As usual, we can learn from the ancients who had to supply stories to worried people without the aid of Bloomberg and Blackberry devices. While the ancient Greeks looked at the stars and saw various perceived actions, in effect what they were doing was dealing with the mysteries of human behavior. But due to the unfathomed rotation of the earth, they “saw” movements with enough regularity as to make their stories predictable. Similarly, we seek predictability even though we don’t understand the reality of the mechanism that creates the predictability. We really don’t care why the market, and particularly our stocks, are going up as long as they do. (A lesson Bernie Madoff learned early and well.)

Agriculture, with its dependence on weather, has always been a cyclical activity. Farmers and herdsmen want to supply their markets with substantial volume at high market prices. Their desire is to develop a bumper crop, when many others don’t for whatever reason. If successful, these farmers would be living in what is today called Fat City. I will let the various religious and scientific authorities determine whether the seven fat years followed by the seven lean years is mathematically accurate or just a very useful allegory. From a humble analyst’s point of view, the Biblical story deals with a beautiful description of both secular cycles and a tendency to reverse directions when a trend becomes historically excessive. Let me point out that small market caps seem to move in periods similar to the seven good years followed by seven bad years. Again the explanation for this cycle is a lot like the ancients looking at the nighttime sky for human answers; we could be looking at the wrong place.

I believe the small cap cycle is really a function of recognizing that prices are full for large, seemingly mature capitalization stocks, while searching for alternatives before the economic cycle turns down. My evidence is that operating earnings, if any, of small caps do not lead small cap stock prices. The best coincident indicator for small cap stock prices is the frequency and intensity of Initial Public Offerings (IPO), excluding the IPOs of closed end funds. Thus, when we examine the records of venture capital funds we see certain vintage years standing out as big winners.
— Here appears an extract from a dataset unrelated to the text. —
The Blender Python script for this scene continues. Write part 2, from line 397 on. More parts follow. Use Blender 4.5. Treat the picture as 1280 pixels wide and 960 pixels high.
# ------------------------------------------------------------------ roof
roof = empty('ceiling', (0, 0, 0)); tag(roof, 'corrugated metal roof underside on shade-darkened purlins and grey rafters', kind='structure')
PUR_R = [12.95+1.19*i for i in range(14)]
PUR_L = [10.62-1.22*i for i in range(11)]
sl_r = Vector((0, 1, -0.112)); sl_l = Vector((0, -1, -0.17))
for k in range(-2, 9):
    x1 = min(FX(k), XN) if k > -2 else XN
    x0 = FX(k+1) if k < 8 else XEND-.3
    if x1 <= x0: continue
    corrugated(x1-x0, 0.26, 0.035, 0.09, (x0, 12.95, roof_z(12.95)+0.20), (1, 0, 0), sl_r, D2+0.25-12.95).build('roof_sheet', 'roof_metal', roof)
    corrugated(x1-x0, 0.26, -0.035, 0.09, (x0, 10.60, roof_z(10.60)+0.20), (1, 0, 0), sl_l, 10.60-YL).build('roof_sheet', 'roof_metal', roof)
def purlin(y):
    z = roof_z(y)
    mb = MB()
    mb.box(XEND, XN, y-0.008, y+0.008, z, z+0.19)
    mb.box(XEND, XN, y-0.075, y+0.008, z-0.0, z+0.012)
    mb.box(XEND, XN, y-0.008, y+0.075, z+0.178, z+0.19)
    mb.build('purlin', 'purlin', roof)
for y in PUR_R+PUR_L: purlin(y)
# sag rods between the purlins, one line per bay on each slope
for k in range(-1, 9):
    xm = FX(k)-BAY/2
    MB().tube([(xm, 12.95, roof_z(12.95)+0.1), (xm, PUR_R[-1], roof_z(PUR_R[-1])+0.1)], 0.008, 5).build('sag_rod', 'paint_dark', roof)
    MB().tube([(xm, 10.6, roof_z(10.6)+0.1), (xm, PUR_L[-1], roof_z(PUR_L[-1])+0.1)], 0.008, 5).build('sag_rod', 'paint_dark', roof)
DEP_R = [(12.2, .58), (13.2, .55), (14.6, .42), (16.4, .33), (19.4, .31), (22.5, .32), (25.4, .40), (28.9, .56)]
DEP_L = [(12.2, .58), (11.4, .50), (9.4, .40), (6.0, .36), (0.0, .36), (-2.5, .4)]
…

The different types of cycles, and the various abstractions used to explain the cycles, in truth do not yield a useful understanding of what really drives the cycles. All we want is predictability! In particular we are searching for a predictable turnaround for a depressed and depressing market.

Allow me to look at the nighttime sky and suggest that the conditions are favorable for a turnaround. Since 1920 there have been 17 designated recessions in the U.S, including the present one. Only four of the sixteen recessions have lasted more than the current duration of 13 months. Narrowing the focus to exclude the recessions that began in 1920 and 1929, there were only two modern day recessions which lasted more than the 13 months, and they were both finished in 16 months.

There are lots of things wrong with these predictions, including:

  1. Stock prices and the movement of the economy are tightly correlated. Our bullish friends point out that stock prices have a discounting of the future function, and often the market anticipates the economy by three months or more.

  2. The current global economic malaise seems to be more like the destabilization period which began in 1873, when financial and political power was shifting from agriculture to the industrial sector. (Perhaps the real meaning of the US Civil War).

  3. The absence of an identified cause for the reemergence of consumer faith, that is faith in a better future.


Even though I do not have appropriate answers to my own questions, I want to believe in a turnaround as well as the availability of my next meal. The danger in searching for simple declarative, forceful answers is that we become vulnerable to the new Great Policy, Man or Party. (Now more than ever we need the minority to protect the majority.)

As they said on “Star Wars,” which really dates me, “Let the force be with you.” I say, “Let the cycles be with you.”